Another finalist in the last round, Michael Adler, a Miami-based real estate developer and Democratic donation-bundler, is now ambassador to Belgium.

Dennis Ross, who advised former President Barack Obama on Middle East issues, and who is now a fellow at the Washington Institute for Near East Policy, said he does not think he would want to be considered again.

The long road to Jerusalem

Biden, who is running for reelection in 2024, may wait to nominate anyone. 

The Democrats hold a razor-thin majority in the Senate, through which all nominees must pass, and a single Republican senator can block a nominee at the committee level, or throw up obstacles on the Senate floor.

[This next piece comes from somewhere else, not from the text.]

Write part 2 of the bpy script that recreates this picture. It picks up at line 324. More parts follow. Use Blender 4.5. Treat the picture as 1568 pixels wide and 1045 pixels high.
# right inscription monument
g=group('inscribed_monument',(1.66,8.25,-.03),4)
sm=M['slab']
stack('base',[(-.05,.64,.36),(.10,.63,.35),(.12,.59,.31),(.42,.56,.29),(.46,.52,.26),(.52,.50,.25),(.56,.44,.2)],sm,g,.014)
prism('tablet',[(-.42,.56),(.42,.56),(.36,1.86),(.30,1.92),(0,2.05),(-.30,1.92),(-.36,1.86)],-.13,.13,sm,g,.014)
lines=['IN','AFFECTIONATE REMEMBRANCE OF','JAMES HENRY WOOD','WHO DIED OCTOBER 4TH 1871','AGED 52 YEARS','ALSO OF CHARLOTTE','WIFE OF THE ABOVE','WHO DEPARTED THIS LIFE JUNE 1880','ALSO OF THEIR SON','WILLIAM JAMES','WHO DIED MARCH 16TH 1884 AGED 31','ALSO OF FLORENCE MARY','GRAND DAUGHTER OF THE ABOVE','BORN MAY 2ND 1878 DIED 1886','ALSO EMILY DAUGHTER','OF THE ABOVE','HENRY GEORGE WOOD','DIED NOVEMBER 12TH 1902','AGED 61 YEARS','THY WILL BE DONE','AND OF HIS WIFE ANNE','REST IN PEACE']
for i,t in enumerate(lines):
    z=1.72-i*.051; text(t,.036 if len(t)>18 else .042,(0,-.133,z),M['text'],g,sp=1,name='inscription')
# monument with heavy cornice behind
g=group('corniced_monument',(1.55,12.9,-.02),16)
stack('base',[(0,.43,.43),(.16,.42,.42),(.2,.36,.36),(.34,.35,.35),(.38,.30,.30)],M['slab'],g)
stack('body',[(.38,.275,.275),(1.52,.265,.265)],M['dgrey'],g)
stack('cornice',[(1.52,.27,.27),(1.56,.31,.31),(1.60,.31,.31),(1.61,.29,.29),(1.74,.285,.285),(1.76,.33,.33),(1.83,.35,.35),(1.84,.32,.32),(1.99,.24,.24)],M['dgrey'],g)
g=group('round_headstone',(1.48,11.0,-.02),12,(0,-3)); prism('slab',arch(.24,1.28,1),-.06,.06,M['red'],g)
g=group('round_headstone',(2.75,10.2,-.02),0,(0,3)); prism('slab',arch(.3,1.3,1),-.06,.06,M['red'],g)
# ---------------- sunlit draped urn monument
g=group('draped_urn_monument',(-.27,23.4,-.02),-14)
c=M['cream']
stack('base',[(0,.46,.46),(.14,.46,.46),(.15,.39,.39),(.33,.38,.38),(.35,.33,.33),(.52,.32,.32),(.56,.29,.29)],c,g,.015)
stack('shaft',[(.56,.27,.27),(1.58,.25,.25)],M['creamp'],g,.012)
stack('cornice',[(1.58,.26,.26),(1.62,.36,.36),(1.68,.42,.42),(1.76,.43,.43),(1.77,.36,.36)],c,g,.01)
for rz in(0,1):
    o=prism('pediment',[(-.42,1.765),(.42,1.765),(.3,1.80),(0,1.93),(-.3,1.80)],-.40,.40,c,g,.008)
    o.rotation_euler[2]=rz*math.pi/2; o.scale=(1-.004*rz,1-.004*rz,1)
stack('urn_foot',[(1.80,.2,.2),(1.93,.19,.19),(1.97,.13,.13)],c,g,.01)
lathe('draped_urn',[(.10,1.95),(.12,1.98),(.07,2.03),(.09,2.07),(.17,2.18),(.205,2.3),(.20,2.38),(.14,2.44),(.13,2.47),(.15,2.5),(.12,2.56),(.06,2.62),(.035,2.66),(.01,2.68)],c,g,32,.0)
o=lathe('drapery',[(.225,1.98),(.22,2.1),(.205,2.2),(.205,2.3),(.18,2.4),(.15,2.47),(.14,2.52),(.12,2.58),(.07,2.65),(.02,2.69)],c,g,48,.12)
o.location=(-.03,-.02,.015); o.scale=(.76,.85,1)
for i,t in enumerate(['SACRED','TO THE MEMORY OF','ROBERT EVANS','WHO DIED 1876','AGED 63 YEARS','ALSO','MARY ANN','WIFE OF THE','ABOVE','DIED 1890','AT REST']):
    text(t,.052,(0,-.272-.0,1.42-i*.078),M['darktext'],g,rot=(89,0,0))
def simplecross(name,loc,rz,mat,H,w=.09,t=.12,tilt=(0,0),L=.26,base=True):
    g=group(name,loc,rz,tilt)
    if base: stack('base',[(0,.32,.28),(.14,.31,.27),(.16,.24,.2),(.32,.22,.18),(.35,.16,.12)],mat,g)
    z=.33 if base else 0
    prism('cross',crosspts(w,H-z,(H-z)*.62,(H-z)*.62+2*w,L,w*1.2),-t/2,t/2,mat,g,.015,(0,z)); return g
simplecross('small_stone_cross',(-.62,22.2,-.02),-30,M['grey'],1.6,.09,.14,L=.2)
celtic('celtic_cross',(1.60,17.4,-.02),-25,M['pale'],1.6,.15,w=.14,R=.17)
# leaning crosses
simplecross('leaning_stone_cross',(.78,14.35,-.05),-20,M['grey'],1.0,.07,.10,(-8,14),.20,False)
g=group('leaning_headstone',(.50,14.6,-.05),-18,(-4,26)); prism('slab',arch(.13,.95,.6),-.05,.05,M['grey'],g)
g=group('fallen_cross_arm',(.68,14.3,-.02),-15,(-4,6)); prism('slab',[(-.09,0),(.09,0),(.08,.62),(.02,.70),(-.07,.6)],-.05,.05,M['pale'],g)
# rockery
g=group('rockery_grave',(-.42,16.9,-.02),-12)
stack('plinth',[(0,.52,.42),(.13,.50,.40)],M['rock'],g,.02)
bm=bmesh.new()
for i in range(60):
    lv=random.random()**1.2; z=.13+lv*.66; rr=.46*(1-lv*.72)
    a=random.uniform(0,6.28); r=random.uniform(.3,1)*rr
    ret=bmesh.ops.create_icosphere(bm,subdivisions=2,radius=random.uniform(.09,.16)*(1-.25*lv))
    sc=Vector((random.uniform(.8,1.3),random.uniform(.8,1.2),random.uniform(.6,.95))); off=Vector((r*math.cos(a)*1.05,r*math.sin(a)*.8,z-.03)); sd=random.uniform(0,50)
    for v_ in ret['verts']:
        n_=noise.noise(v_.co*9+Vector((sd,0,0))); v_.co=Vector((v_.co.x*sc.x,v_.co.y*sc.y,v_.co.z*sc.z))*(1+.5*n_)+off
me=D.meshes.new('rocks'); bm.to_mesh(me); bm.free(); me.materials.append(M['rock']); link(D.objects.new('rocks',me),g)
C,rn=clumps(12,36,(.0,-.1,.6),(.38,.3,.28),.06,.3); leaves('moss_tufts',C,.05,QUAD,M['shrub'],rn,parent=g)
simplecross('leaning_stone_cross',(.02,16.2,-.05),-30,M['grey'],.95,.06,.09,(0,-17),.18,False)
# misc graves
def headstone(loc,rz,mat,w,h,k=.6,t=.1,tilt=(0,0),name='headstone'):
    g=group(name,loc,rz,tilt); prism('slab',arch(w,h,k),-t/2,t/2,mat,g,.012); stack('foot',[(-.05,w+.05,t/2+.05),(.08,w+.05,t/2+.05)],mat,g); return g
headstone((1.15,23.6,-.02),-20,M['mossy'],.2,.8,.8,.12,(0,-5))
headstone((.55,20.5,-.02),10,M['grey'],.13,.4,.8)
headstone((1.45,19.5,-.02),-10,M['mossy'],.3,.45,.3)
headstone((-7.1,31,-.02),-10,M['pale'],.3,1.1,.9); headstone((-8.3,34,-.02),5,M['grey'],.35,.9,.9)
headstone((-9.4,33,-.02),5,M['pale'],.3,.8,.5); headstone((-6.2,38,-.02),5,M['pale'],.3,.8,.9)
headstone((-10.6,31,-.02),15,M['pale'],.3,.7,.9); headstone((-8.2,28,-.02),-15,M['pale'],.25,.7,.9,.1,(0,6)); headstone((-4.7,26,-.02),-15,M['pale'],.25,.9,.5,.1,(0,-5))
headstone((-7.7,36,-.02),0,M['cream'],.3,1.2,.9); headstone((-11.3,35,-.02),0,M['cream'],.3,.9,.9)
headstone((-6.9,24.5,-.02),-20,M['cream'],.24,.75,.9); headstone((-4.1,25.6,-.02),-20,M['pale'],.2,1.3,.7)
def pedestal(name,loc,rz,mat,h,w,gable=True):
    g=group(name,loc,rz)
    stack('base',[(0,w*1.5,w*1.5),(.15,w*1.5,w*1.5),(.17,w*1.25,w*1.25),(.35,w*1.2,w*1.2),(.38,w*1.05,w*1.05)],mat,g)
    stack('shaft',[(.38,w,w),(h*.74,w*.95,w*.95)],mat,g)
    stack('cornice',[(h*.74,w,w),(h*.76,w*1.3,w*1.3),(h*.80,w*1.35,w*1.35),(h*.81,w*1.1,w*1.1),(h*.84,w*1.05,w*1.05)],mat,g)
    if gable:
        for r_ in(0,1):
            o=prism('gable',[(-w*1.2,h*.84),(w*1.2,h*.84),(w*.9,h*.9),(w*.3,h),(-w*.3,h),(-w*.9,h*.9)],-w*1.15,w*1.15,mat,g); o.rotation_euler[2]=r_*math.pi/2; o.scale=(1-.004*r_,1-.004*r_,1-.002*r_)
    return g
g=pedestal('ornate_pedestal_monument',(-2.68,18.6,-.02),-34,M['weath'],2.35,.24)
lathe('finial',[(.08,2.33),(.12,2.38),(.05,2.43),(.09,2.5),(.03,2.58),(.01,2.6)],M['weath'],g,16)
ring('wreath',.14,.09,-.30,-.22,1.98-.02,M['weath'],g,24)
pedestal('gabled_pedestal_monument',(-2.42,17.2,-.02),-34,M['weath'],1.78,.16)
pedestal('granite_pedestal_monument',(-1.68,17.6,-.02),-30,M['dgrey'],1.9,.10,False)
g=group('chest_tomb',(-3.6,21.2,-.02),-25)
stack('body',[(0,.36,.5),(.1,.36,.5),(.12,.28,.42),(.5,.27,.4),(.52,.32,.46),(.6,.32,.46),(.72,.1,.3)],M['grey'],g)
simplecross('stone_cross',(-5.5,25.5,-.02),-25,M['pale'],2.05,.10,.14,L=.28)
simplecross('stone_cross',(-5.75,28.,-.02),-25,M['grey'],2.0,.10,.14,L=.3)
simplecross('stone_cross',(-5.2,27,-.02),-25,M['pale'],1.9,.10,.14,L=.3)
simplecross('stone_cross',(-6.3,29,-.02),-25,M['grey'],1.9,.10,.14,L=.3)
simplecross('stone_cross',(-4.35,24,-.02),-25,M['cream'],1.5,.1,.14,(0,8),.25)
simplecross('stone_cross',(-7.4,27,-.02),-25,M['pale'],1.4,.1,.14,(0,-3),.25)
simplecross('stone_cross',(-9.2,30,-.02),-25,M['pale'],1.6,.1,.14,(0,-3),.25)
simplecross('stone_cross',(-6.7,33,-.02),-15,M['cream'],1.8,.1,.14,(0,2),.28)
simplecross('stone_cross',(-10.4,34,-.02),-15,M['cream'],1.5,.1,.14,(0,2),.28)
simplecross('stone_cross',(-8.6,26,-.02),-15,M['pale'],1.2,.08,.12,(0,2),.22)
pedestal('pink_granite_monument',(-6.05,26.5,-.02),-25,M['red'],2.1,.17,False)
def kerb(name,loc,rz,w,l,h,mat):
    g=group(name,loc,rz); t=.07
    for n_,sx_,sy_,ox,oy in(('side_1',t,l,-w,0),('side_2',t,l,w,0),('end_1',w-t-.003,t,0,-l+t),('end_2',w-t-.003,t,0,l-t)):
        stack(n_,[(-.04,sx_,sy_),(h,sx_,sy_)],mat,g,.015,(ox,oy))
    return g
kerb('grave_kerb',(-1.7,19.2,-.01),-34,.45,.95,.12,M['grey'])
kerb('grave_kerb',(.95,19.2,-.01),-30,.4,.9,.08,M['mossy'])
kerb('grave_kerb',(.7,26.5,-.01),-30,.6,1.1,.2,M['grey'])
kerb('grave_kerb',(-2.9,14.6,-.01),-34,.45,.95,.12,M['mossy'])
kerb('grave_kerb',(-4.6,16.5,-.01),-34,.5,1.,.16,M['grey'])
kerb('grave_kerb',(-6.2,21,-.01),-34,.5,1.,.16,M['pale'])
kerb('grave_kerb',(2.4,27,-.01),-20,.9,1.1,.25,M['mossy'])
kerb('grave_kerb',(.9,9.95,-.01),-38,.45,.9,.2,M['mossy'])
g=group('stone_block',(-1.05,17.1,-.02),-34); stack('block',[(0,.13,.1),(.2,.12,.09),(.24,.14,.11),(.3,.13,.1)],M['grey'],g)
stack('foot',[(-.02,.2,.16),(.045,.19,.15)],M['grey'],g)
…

“Republicans will view that as a massive political opportunity to create political arguments about Biden’s Israel policy,” said Joel Rubin, a national security expert who served as deputy assistant secretary of state in the Obama administration. “It’s like putting a huge target on the president’s back on Israel policy.” 

A former GOP Senate staffer familiar with the confirmation process said the administration would prefer a nominee who has already been through vetting, or someone in good standing with both Democratic and Republican senators.

To avoid a contentious fight in the Senate, Biden could keep Hallett, the deputy chief of mission under Nides, in charge at the American embassy for the duration of Biden’s first term. She previously served as acting senior director for the Middle East at the National Security Council and on the State Department’s Iran team. 

But Aaron David Miller, a senior fellow at the Carnegie Endowment for International Peace and a former U.S. peace negotiator, said not having a nominee before the 2024 elections doesn’t seem smart given the political turmoil in Israel and the significance of the U.S.-Israel alliance in global affairs. 

“Eighteen months is a long time” to leave such a position vacant, he said.